Sou observadora desde pequenininha. Lembro da minha fase aficionada por tatu-bolas: todos os dias antes de ir pra escola, eu procurava por eles na terra e colocava-os na palma da mão, sentindo cócegas enquanto investigavam os meus traços e achando graça das bolinhas que se tornavam quando meu indicador, curioso, encostava delicadamente nas suas costinhas. A paixão era tão grande que até parteira fui: certa feita, peguei uma tatu-bola que estava grávida e acariciei a barriguinha de leve, e uma explosão de nenês quase transparentes tomou conta da minha mão.
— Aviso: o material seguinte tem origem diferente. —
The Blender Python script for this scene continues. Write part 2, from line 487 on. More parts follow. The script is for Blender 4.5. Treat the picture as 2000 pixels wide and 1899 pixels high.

Talvez vocês achem nojento, mas para a Bárbara criança foi uma grande aventura, contada por semanas a todos os amigos.
Hoje, a minha observação é limitada. Encaro as lombadas dos livros, as folhinhas secas que flutuaram até o fatídico encontro com o piso, onde jazem. Empurro alguns móveis, redescubro objetos caídos – no chão e no vão do esquecimento. Fecho os olhos e o aroma de baunilha penetra meu nariz e minhas memórias. Talvez ele não combine mais comigo. As plantas estão viçosas, tenho cuidado bem delas – às vezes, sai até uma conversa tímida. Um monólogo, na verdade, eu (ainda) não espero que elas respondam.
Meus pés descalços sentem o tapete; os sapatos parecem estar de castigo. O barulho dos carros atravessa janelas e portas e paredes. Queria silêncio, estou mais sensível ao que me perpassa. Fico nervosa mais fácil. Transpiro. Meu maior medo é não saber mais como agir no futuro. Eu, pessoa de pessoas, fico receosa que, ao me tocarem, eu me feche e, feito tatu-bola, me resguarde ao conforto de mim mesma. Volto pro agora, respiro fundo três vezes. Meu corpo formiga levemente, desejando movimento. Me espreguiço, me alongo, me observo. E lembro que o tatu-bola, quando se sente seguro, se estica e volta a desbravar a terra.